PRELIMINARY SURVEY

FOR CAVES SUITABLE FOR TOURISM

IN THE KINGDOM OF SAUDI ARABIA

 

KAHF AL RUTUWBAH AND B32 CAVE

 

 

By

 

John J. Pint, Mahmoud A. Al-shanti,  AbdulrahmanJ.  Al-Juaid and Saeed A. Al-Amoudi

 

 

ABSTRACT

 

The development of some Saudi Arabian caves into tourist sites (show caves) would permit Saudi and other visitors to learn first-hand about a little-known part of their natural heritage and would facilitate cave access for scientists of many disciplines.
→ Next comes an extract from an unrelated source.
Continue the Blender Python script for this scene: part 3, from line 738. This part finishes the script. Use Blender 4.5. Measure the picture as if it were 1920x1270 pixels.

This report studies two caves with tourism potential situated in the As Sulb Plateau, approximately 200 km NNE of Riyadh, Kingdom of Saudi Arabia, at the contact between Miocene calcareous clastic rocks and the Paleocene-Early Eocene Umm er Radhuma formation.  Kahf Al Rutuwbah, also known as Gecko Cave, is 203 m long with passage and room widths varying from 50 cm to 17 m and the cave height ranging from 66 cm to 4.97, but usually under 1.5 m. The temperature 28 m inside the cave is 25° C and humidity is 66%. At a distance of 115 m from the entrance, the temperature drops to 21° while the humidity rises to 97%. The floor of the cave is mostly covered with loose quartz sand introduced from the surface. The walls and ceilings exhibit white or iron-stained stalactites, soda straws, draperies, cauliflower structures and flowstone. White, powdery gypsum deposits and flaky calcite lace were also observed. Because of the abundance of touristically attractive formations and the apparent lack of dangerous features, a 113 m section of this cave was judged to have good potential for adventure tourism, that is, suitable for people willing and able to crawl on soft sand under low ceilings. The farthest part of the cave was deemed unsuitable for tourism due to its high humidity.

 

A section of B32 cave was also surveyed, described and evaluated for tourism potential. This cave was named and explored by Austrian and KFUPM speleologists in the 1980’s and photographs were published showing aesthetically pleasing speleothems. The portion of the cave surveyed by SGS is 92 m long with passage and room widths varying from 1 m to 10.3 m and the cave height ranging from 70 cm to 5.4 m, requiring little crawling and minimal climbing. The temperature is 21° with a humidity of 70%. The floor is mostly covered with breakdown in the form of brittle, haphazardly piled slabs of limestone up to 5 m in length. Some parts of the cave have stalactites, stalagmites and draperies from 5 to 70 cm long.  Helictites are also found. Because the heaped-up breakdown can easily fracture under human weight, plunging a visitor into openings below, the surveyed passages of this cave were judged unsuitable for tourism.